### GIVEN REQUEST
Copy out the listing that follows, exact in every word, and skip the images.

### DATA SHOWN
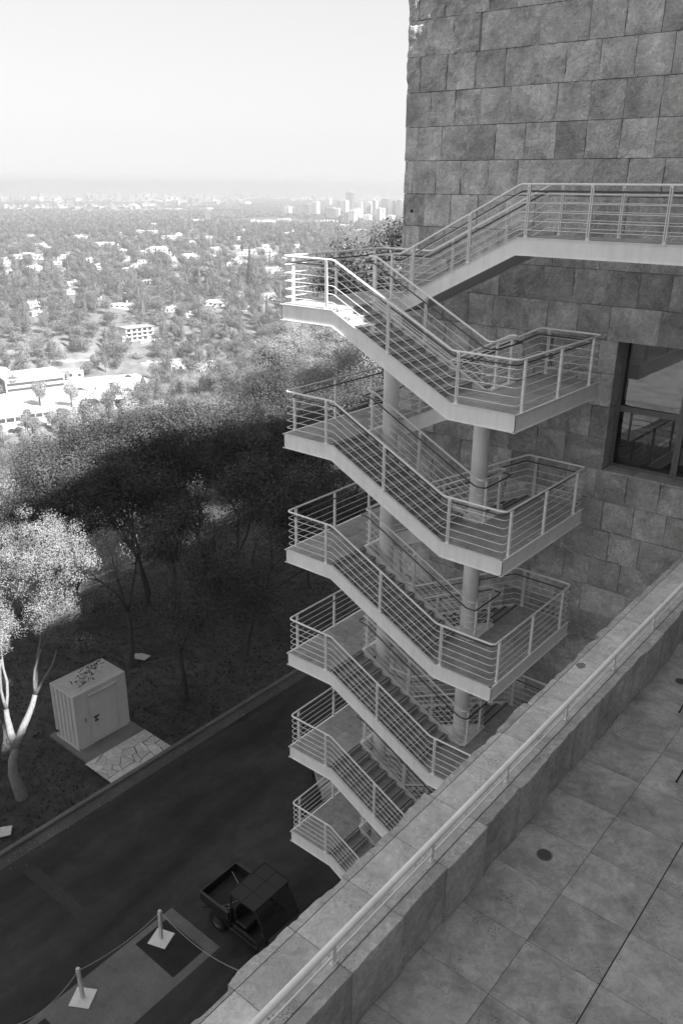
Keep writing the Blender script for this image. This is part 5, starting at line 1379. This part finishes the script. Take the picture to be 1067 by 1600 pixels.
# low white buildings at the foot of the towers
LB = [(305, 350, 28, 7, 'long white low building with a stepped roof left of the lone tower'), (360, 354, 24, 5, 'low white building at the crest right of the lone tower'), (415, 352, 30, 8, 'white hillside campus block right of centre'), (398, 352, 12, 9, 'pale domed campus hall left of the campus block'), (440, 356, 22, 6, 'low white block right of the campus'), (508, 354, 32, 10, 'long white office row under the broad grey tower'), (534, 360, 30, 9, 'white stepped building under the bright white block'), (566, 366, 26, 8, 'white flat building above the dark tree'), (444, 346, 20, 5, 'thin white roof in the trees left of the cluster'), (576, 358, 18, 7, 'white block left of the dark tree crown'), (470, 352, 18, 5, 'thin pale roof under the left towers'), (382, 362, 14, 4, 'small white roof among trees right of centre')]
for (px, py, w, h, lab) in LB:
    x, y, g0, ds = on_ground(px, py, 1200); zb = g0; W2 = w * ds / FPX; H2 = max(zb, g0) + h * ds / FPX * .8 - g0
    t = thing('low_block', lab, 'building', (x, y, g0), right_dir(x, y) + math.radians(R.uniform(-20, 20)))
    b = MB(); b.box((-W2 / 2, 0, -3), (W2 / 2, W2 * .4, H2)); b.box((-W2 * .1, W2 * .1, H2), (W2 * .3, W2 * .35, H2 * 1.12)); b.build('wall', M['hw'], t)
    b = MB(); b.box((-W2 / 2 - .5, -.5, H2), (W2 / 2 + .5, W2 * .1, H2 + .8)); b.build('roof', M['rw'], t)
    for q in range(3): b = MB(); b.box((-W2 * .45, -.3, H2 * (.2 + .25 * q)), (W2 * .45, .1, H2 * (.3 + .25 * q))); b.build('window', M['hg'], t)
# the rest of the city: thousands of small pale blocks
rng = np.random.default_rng(33); b = MB()
for q in range(5200):
    dd = 3200 * (26000 / 3200) ** (rng.uniform(0, 1) ** .85); az = math.radians(rng.uniform(34, 64)); x, y = -dd * math.sin(az), dd * math.cos(az)
    dens = fbm(np.array([x / 900]), np.array([y / 900]), 61, 3)[0]
    if dd < 7000 and dens < .32: continue
    if dd < 9000 and math.degrees(az) < 46 and dens < .38: continue
    s = (dd / 5000) ** .5; w, d2, h = rng.uniform(14, 50) * s, rng.uniform(12, 40) * s, rng.uniform(6, 13) * (2.6 if rng.uniform() < .07 else 1) * s; z = gz(x, y)
    a = right_dir(x, y) + .5; c_, s_ = math.cos(a), math.sin(a)
    V = [(x + c_ * u - s_ * v, y + s_ * u + c_ * v, z + k) for k in (-2, h) for u, v in ((-w / 2, -d2 / 2), (w / 2, -d2 / 2), (w / 2, d2 / 2), (-w / 2, d2 / 2))]
    b.add(V, [(4, 5, 6, 7), (0, 1, 5, 4), (1, 2, 6, 5), (2, 3, 7, 6), (3, 0, 4, 7)], rng.uniform(0, 1))
m = mat('city_blocks', .5, .8); g = NG(m); g.color(g.ramp(g.attr(), 0, .15, 1, .6)); M['city'] = m
o = b.build('distant_city', m); tag(o, 'countless small pale buildings of the city on the hazy plain', 'city', kind='stuff')
# faint downtown cluster at the horizon
b = MB()
for q in range(26):
    px = 345 + rng.normal() * 16 + 18; ds = 19000; d = ray_dir(px, 300); hn = math.hypot(d[0], d[1]); x, y = d[0] / hn * ds, d[1] / hn * ds; w = rng.uniform(35, 70); z = gz(x, y); h = rng.uniform(60, 230)
    b.box((x - w / 2, y - w / 2, z), (x + w / 2, y + w / 2, z + h), rng.uniform(0, 1))
o = b.build('downtown', m); tag(o, 'faint cluster of downtown towers dissolving in the haze', 'city', kind='stuff')

# dark stain on the coping
x, y, z = at_z(907, 1040, HC)
rs = random.Random(2); b = MB(); b.prism([(x + (.055 + .02 * rs.random()) * math.cos(i * .42), y + (.07 + .03 * rs.random()) * math.sin(i * .42), 0) for i in range(15)], HC + .0005, HC + .002)
b.build('stain', mat('dark_stain', .20, .9), pw, PO)
# ------------------------------------------------------------------ haze
b = MB(); b.box((-60000, -60000, -230), (60000, 60000, 22))
hz = b.build('haze', None) if False else None
hm = bpy.data.materials.new('haze'); hm.use_nodes = True; n_ = hm.node_tree; n_.nodes.clear()
ou = n_.nodes.new('ShaderNodeOutputMaterial'); pv = n_.nodes.new('ShaderNodeVolumePrincipled')
pv.inputs['Color'].default_value = (.95, .95, .95, 1); pv.inputs['Density'].default_value = 2.5e-4; pv.inputs['Anisotropy'].default_value = 0.65
n_.links.new(pv.outputs[0], ou.inputs['Volume'])
hz = b.build('haze', hm); tag(hz, 'thin pale haze over the plain', 'haze', kind='stuff')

### EXPECTED OUTPUT
Keep writing the Blender script for this image. This is part 5, starting at line 1379. This part finishes the script. Take the picture to be 1067 by 1600 pixels.
# low white buildings at the foot of the towers
LB = [(305, 350, 28, 7, 'long white low building with a stepped roof left of the lone tower'), (360, 354, 24, 5, 'low white building at the crest right of the lone tower'), (415, 352, 30, 8, 'white hillside campus block right of centre'), (398, 352, 12, 9, 'pale domed campus hall left of the campus block'), (440, 356, 22, 6, 'low white block right of the campus'), (508, 354, 32, 10, 'long white office row under the broad grey tower'), (534, 360, 30, 9, 'white stepped building under the bright white block'), (566, 366, 26, 8, 'white flat building above the dark tree'), (444, 346, 20, 5, 'thin white roof in the trees left of the cluster'), (576, 358, 18, 7, 'white block left of the dark tree crown'), (470, 352, 18, 5, 'thin pale roof under the left towers'), (382, 362, 14, 4, 'small white roof among trees right of centre')]
for (px, py, w, h, lab) in LB:
    x, y, g0, ds = on_ground(px, py, 1200); zb = g0; W2 = w * ds / FPX; H2 = max(zb, g0) + h * ds / FPX * .8 - g0
    t = thing('low_block', lab, 'building', (x, y, g0), right_dir(x, y) + math.radians(R.uniform(-20, 20)))
    b = MB(); b.box((-W2 / 2, 0, -3), (W2 / 2, W2 * .4, H2)); b.box((-W2 * .1, W2 * .1, H2), (W2 * .3, W2 * .35, H2 * 1.12)); b.build('wall', M['hw'], t)
    b = MB(); b.box((-W2 / 2 - .5, -.5, H2), (W2 / 2 + .5, W2 * .1, H2 + .8)); b.build('roof', M['rw'], t)
    for q in range(3): b = MB(); b.box((-W2 * .45, -.3, H2 * (.2 + .25 * q)), (W2 * .45, .1, H2 * (.3 + .25 * q))); b.build('window', M['hg'], t)
# the rest of the city: thousands of small pale blocks
rng = np.random.default_rng(33); b = MB()
for q in range(5200):
    dd = 3200 * (26000 / 3200) ** (rng.uniform(0, 1) ** .85); az = math.radians(rng.uniform(34, 64)); x, y = -dd * math.sin(az), dd * math.cos(az)
    dens = fbm(np.array([x / 900]), np.array([y / 900]), 61, 3)[0]
    if dd < 7000 and dens < .32: continue
    if dd < 9000 and math.degrees(az) < 46 and dens < .38: continue
    s = (dd / 5000) ** .5; w, d2, h = rng.uniform(14, 50) * s, rng.uniform(12, 40) * s, rng.uniform(6, 13) * (2.6 if rng.uniform() < .07 else 1) * s; z = gz(x, y)
    a = right_dir(x, y) + .5; c_, s_ = math.cos(a), math.sin(a)
    V = [(x + c_ * u - s_ * v, y + s_ * u + c_ * v, z + k) for k in (-2, h) for u, v in ((-w / 2, -d2 / 2), (w / 2, -d2 / 2), (w / 2, d2 / 2), (-w / 2, d2 / 2))]
    b.add(V, [(4, 5, 6, 7), (0, 1, 5, 4), (1, 2, 6, 5), (2, 3, 7, 6), (3, 0, 4, 7)], rng.uniform(0, 1))
m = mat('city_blocks', .5, .8); g = NG(m); g.color(g.ramp(g.attr(), 0, .15, 1, .6)); M['city'] = m
o = b.build('distant_city', m); tag(o, 'countless small pale buildings of the city on the hazy plain', 'city', kind='stuff')
# faint downtown cluster at the horizon
b = MB()
for q in range(26):
    px = 345 + rng.normal() * 16 + 18; ds = 19000; d = ray_dir(px, 300); hn = math.hypot(d[0], d[1]); x, y = d[0] / hn * ds, d[1] / hn * ds; w = rng.uniform(35, 70); z = gz(x, y); h = rng.uniform(60, 230)
    b.box((x - w / 2, y - w / 2, z), (x + w / 2, y + w / 2, z + h), rng.uniform(0, 1))
o = b.build('downtown', m); tag(o, 'faint cluster of downtown towers dissolving in the haze', 'city', kind='stuff')

# dark stain on the coping
x, y, z = at_z(907, 1040, HC)
rs = random.Random(2); b = MB(); b.prism([(x + (.055 + .02 * rs.random()) * math.cos(i * .42), y + (.07 + .03 * rs.random()) * math.sin(i * .42), 0) for i in range(15)], HC + .0005, HC + .002)
b.build('stain', mat('dark_stain', .20, .9), pw, PO)
# ------------------------------------------------------------------ haze
b = MB(); b.box((-60000, -60000, -230), (60000, 60000, 22))
hz = b.build('haze', None) if False else None
hm = bpy.data.materials.new('haze'); hm.use_nodes = True; n_ = hm.node_tree; n_.nodes.clear()
ou = n_.nodes.new('ShaderNodeOutputMaterial'); pv = n_.nodes.new('ShaderNodeVolumePrincipled')
pv.inputs['Color'].default_value = (.95, .95, .95, 1); pv.inputs['Density'].default_value = 2.5e-4; pv.inputs['Anisotropy'].default_value = 0.65
n_.links.new(pv.outputs[0], ou.inputs['Volume'])
hz = b.build('haze', hm); tag(hz, 'thin pale haze over the plain', 'haze', kind='stuff')